We plan to do more work in this area, but please don’t forget to listen to and share our seminar from late November, which includes a lot of the truth that has been hidden, for the most part, from the public. You may also consider reading the Federalist Papers and other philosophical sources, which explain to a large degree why we have a separation of powers and not a king who decides what the law is, enforces it and adjudicates it.

Our governor and our Legislature have forgotten about this truth also, so please remind them. We intend to continue to push back, to continue to educate, and to continue to gather together for protest, but also for worship and prayer, until we restore our freedom or we die trying.

At the same time, I think it’s important for me to explain why we are so opposed to efforts that are MORE aggressive than what we’ve done, because in large part these efforts have been counterproductive and are now hurting our cause.

While I have personally attempted to stop protests at the governor’s house more than a dozen times, and I have issued a public statement opposing these protests when it became clear I could no longer stop people from doing it, I am now writing to explain to this list of supporters directly that I oppose this tactic and I believe it is counterproductive.

And in so writing, I am personally asking the people responsible and the people participating to STOP PROTESTING AT THE GOVERNOR’S HOUSE. 

Whether it is your intention or not, you are creating sympathy for the governor and his family, which is undermining our ability to bring the truth to the population at large and systematically oppose the governor’s unlawful positions and unscientific basis for having them. The governor has an office at the State House, and the State House is the place to protest his official actions as governor. The governor’s home is a private residence in a private neighborhood. When you protest there, you are aggressing against his wife, children and neighbors and their children, who have absolutely nothing to do with the governor’s actions.

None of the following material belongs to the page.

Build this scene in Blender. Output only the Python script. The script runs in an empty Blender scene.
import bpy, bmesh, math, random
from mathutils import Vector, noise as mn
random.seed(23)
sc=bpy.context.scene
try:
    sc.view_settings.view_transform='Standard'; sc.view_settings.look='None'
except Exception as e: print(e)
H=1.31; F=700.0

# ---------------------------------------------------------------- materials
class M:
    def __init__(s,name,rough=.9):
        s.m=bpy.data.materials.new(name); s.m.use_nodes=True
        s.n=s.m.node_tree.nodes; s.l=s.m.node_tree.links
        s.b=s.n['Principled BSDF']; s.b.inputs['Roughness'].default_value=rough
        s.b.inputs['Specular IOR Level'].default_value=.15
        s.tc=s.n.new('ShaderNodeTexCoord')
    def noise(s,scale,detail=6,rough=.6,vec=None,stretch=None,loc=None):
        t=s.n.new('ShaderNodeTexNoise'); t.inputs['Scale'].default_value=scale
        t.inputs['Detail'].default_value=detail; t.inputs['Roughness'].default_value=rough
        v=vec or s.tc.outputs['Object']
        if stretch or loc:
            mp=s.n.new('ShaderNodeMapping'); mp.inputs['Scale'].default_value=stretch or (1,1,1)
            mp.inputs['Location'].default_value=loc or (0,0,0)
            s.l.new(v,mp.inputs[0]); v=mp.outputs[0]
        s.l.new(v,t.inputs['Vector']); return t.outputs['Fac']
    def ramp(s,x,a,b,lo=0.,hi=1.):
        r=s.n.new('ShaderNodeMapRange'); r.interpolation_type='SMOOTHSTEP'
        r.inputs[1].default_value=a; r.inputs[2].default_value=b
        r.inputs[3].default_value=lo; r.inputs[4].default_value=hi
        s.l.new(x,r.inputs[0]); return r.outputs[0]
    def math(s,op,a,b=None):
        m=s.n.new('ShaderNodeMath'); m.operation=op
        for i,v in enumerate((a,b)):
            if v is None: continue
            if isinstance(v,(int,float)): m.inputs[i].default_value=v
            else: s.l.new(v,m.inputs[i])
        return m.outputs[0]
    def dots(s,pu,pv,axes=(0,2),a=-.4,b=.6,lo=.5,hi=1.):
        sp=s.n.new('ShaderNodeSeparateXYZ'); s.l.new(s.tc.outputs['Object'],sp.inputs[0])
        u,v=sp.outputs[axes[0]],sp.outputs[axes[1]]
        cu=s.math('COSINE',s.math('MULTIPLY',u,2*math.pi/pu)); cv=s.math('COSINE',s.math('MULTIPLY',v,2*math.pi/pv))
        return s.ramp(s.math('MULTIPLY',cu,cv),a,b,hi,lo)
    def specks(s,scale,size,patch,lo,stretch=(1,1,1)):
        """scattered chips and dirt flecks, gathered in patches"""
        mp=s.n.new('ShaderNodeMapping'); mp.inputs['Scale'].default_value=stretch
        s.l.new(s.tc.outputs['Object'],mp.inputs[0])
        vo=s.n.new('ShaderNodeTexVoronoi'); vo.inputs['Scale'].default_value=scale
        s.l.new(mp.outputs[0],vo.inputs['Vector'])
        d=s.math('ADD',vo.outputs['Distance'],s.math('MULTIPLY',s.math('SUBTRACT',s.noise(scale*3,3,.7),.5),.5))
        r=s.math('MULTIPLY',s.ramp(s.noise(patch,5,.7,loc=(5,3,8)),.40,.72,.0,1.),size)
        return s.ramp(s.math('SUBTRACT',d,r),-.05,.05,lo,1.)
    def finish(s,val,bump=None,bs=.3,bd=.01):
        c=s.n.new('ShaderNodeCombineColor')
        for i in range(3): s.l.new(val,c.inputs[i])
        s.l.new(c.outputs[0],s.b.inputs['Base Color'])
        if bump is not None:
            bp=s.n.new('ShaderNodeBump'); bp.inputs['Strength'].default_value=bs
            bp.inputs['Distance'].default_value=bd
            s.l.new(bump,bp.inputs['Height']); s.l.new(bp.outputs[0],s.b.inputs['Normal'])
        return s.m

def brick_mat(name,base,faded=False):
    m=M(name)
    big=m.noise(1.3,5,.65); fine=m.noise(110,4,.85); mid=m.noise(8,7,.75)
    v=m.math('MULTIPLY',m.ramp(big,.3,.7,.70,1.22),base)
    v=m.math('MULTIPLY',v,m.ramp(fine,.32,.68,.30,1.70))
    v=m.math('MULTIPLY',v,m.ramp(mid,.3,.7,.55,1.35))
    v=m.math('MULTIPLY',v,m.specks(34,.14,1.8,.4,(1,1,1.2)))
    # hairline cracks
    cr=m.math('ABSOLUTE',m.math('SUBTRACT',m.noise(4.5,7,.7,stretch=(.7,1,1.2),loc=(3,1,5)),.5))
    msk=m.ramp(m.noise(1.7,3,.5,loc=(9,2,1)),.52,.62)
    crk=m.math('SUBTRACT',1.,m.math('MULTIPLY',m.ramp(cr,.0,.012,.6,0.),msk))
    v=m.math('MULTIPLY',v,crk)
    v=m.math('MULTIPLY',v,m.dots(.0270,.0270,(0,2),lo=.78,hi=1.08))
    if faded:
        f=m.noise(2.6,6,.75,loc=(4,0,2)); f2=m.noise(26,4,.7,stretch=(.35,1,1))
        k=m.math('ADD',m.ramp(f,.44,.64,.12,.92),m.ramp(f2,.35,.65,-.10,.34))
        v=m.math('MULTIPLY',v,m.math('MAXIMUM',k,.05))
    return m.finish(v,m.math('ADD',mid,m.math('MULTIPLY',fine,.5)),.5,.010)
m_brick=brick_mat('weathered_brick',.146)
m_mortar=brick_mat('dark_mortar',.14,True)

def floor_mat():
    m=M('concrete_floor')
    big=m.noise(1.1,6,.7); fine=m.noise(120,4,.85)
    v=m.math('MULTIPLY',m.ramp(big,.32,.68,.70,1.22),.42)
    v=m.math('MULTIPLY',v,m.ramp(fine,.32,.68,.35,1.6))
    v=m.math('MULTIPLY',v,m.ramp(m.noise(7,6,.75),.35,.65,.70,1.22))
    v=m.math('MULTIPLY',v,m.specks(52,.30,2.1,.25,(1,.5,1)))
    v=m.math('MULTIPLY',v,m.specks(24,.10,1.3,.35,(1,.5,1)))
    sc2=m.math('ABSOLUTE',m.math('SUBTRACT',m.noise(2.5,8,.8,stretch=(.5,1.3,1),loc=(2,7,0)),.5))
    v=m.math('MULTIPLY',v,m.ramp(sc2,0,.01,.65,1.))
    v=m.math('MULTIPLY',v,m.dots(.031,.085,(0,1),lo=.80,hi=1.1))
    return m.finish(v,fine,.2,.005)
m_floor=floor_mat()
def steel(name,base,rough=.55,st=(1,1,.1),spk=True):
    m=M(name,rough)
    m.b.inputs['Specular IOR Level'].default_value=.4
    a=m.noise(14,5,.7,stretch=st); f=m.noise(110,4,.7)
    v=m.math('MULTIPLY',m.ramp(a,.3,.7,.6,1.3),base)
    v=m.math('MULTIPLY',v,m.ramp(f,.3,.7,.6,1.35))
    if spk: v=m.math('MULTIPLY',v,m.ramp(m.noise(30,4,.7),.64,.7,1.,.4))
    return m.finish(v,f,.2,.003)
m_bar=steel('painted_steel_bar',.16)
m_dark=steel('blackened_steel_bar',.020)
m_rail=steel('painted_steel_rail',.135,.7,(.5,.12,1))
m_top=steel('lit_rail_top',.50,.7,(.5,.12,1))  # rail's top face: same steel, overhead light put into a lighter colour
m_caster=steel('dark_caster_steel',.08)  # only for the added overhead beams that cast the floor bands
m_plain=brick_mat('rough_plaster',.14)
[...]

The public does not look kindly on this and largely agree with me that these actions are wrong.

Because of these actions, you have muddied the waters of everything we are trying to accomplish and have turned people against listening to our point of view. If you stop now, there is a chance that we can rebuild the public trust as a movement and devote our energy to changing hearts and minds, which is the only way we will win.

Tomorrow, we will protest the governor in the proper venue, and we persist in asking you to bring pots and pans to make noise, megaphones so the governor can hear you, and protest signs so everyone in attendance can see why you’re there.

We feel that a nonviolent protest at the State House is the best way to rally opposition toward the governor’s policies and influence the government. Even this proper venue has its risks. The governor has unlawfully threatened us from the very beginning with arrest and prosecution for violating his emergency orders and gathering to protest, and he even ordered State House officials to post warnings on the grounds of the State House.

Today, the government is threatening to use unrelated statutes to prosecute protesters who are just exercising their constitutional rights to assemble and seek a redress of grievances through protected speech. Peaceful, civil disobedience in protest and day-to-day actions ignoring the governor’s unlawful orders are the best methods that we have to push back against arbitrary and unjust government force.

We do not do so without risk, but it is at our risk that we advance the cause of liberty, as it has always been. As Thomas Jefferson reminded us during the early days of his success, “When governments fear the people, there is liberty. When the people fear the government, there is tyranny.” Today we also live within a tyranny of fear that the government has used to bolster its own power. We stand up against this, and united in truth and love, we can make a difference to revive the liberty we once had as well as our due deference to Almighty God.